## GIVEN DATA
::::::::

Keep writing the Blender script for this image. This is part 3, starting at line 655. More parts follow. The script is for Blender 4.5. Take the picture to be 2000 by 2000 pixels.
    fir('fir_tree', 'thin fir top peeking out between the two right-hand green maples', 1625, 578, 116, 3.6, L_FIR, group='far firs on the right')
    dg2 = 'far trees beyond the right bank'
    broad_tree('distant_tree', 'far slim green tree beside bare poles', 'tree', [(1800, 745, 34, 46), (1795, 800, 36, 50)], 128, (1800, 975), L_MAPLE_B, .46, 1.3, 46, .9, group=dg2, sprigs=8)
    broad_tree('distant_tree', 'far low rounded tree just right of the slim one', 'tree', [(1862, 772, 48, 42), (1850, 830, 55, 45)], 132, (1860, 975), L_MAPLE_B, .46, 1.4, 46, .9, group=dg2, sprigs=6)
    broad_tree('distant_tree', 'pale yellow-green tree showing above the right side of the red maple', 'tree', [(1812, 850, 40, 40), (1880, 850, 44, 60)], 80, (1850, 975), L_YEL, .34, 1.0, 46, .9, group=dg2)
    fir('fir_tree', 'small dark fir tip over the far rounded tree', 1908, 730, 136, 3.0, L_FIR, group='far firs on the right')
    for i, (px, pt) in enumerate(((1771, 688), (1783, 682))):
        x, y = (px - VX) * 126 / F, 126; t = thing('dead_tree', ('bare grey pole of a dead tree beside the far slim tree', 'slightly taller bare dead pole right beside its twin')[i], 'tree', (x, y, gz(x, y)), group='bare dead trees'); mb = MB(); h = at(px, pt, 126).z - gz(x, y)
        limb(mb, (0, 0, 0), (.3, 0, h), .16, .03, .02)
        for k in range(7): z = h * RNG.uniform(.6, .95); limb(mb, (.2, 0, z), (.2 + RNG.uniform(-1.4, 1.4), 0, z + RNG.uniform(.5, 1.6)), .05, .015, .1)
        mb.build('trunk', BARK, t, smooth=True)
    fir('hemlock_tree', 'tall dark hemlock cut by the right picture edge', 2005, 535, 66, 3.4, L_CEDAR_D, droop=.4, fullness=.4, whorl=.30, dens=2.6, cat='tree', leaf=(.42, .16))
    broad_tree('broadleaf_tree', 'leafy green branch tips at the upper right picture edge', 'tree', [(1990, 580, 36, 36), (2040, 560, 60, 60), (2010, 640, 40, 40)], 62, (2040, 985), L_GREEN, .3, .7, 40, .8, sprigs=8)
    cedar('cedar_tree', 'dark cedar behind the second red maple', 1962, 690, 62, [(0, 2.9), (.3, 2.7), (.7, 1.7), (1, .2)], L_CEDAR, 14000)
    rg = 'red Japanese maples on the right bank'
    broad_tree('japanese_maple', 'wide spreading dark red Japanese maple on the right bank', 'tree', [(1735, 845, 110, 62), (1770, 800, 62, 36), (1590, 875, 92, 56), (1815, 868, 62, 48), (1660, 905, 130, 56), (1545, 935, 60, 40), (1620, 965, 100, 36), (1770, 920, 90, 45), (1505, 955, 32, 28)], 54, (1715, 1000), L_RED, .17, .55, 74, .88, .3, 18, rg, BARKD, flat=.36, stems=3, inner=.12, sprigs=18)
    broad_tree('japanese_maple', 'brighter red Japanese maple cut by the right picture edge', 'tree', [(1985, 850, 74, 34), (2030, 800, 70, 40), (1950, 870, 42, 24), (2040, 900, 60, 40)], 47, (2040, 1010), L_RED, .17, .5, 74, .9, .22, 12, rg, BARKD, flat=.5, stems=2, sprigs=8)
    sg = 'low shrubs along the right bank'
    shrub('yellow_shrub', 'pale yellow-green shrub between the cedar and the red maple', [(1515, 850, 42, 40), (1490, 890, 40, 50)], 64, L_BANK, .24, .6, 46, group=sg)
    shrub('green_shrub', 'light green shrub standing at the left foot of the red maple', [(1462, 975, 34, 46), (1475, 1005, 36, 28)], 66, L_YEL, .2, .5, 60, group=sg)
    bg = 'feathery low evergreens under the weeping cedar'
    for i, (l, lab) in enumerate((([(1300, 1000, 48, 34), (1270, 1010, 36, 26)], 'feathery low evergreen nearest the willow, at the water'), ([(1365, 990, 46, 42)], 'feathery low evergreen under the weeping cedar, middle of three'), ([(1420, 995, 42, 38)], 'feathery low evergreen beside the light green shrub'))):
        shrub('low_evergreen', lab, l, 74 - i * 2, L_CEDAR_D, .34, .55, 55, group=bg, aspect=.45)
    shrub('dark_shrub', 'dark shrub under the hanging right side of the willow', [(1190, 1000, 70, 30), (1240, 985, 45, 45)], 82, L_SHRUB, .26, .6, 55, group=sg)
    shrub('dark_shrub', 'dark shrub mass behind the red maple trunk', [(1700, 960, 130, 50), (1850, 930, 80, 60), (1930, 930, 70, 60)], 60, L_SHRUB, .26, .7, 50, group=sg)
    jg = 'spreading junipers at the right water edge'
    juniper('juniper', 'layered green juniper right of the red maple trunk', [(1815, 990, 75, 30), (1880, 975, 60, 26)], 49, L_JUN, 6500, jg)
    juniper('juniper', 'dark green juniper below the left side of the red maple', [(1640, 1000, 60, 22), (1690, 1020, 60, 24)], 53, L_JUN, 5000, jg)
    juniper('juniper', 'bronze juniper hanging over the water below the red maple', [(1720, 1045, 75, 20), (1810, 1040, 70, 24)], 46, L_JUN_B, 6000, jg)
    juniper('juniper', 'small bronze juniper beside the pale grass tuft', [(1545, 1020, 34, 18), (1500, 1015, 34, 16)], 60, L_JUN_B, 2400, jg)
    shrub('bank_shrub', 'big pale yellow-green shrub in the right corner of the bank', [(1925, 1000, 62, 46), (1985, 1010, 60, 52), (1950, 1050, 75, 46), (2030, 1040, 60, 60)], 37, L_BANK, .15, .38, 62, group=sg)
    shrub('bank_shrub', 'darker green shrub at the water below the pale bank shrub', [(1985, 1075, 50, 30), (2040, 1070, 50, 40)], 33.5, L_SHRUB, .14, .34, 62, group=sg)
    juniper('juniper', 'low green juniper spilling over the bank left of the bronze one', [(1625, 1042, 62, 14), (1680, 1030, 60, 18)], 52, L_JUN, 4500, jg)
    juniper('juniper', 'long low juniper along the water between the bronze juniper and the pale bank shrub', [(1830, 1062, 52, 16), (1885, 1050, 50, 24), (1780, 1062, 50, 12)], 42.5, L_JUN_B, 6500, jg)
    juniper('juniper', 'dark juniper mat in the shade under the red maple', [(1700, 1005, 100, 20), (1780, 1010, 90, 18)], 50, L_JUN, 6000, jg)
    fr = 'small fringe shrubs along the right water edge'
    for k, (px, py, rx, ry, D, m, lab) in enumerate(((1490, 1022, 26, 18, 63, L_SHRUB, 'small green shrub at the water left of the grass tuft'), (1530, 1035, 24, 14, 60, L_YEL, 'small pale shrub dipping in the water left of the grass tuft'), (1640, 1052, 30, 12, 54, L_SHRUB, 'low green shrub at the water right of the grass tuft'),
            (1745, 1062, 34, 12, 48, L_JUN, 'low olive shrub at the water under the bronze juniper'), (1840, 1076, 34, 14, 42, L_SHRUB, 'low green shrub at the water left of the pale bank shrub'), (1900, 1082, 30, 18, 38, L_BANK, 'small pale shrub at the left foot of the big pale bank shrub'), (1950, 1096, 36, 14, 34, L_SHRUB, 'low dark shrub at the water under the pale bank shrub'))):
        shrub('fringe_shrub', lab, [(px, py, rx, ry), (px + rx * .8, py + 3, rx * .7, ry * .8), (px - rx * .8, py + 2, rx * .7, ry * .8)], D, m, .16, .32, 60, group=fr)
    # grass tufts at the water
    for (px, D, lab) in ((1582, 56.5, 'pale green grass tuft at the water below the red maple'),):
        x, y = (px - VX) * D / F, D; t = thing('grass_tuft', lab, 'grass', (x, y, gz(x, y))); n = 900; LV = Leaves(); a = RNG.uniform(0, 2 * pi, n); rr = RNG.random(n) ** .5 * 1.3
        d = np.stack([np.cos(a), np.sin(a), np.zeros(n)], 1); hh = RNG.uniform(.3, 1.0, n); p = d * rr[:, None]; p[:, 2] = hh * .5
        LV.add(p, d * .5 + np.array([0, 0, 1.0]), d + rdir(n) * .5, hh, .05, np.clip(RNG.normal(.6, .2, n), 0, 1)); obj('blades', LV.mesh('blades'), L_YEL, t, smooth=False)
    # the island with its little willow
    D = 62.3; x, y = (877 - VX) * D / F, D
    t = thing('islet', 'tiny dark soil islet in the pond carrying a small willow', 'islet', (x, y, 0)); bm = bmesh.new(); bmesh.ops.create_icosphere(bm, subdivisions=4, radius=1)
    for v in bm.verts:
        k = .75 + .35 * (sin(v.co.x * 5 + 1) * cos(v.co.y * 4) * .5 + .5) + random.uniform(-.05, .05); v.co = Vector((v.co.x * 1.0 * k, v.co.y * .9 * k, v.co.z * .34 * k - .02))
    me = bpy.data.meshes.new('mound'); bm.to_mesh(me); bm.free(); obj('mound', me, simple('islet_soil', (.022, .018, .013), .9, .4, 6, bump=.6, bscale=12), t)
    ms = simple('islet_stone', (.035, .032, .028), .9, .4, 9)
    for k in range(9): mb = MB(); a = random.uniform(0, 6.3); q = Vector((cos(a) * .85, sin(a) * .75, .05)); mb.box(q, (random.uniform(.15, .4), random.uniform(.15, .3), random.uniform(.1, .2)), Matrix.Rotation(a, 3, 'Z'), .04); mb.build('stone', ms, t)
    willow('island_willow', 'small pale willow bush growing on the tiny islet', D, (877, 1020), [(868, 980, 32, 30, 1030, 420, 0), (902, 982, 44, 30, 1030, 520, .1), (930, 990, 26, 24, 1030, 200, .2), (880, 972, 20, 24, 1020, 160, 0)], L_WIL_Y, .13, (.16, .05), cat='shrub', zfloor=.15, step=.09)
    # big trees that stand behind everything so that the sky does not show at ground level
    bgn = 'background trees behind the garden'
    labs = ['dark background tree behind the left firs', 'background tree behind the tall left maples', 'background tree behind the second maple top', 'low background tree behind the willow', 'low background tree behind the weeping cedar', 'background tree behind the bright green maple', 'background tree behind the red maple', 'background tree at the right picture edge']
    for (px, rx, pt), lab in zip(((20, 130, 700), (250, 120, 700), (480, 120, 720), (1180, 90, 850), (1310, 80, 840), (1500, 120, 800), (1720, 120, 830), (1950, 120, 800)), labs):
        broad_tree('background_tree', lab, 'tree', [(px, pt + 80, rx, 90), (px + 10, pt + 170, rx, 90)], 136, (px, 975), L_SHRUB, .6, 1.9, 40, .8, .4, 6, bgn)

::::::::

## DO THIS
Identify the lines that hold the word "picture". Copy every one of them.

## RESPONSE FOR THIS EXERCISE
Keep writing the Blender script for this image. This is part 3, starting at line 655. More parts follow. The script is for Blender 4.5. Take the picture to be 2000 by 2000 pixels.
    fir('hemlock_tree', 'tall dark hemlock cut by the right picture edge', 2005, 535, 66, 3.4, L_CEDAR_D, droop=.4, fullness=.4, whorl=.30, dens=2.6, cat='tree', leaf=(.42, .16))
    broad_tree('broadleaf_tree', 'leafy green branch tips at the upper right picture edge', 'tree', [(1990, 580, 36, 36), (2040, 560, 60, 60), (2010, 640, 40, 40)], 62, (2040, 985), L_GREEN, .3, .7, 40, .8, sprigs=8)
    broad_tree('japanese_maple', 'brighter red Japanese maple cut by the right picture edge', 'tree', [(1985, 850, 74, 34), (2030, 800, 70, 40), (1950, 870, 42, 24), (2040, 900, 60, 40)], 47, (2040, 1010), L_RED, .17, .5, 74, .9, .22, 12, rg, BARKD, flat=.5, stems=2, sprigs=8)
    labs = ['dark background tree behind the left firs', 'background tree behind the tall left maples', 'background tree behind the second maple top', 'low background tree behind the willow', 'low background tree behind the weeping cedar', 'background tree behind the bright green maple', 'background tree behind the red maple', 'background tree at the right picture edge']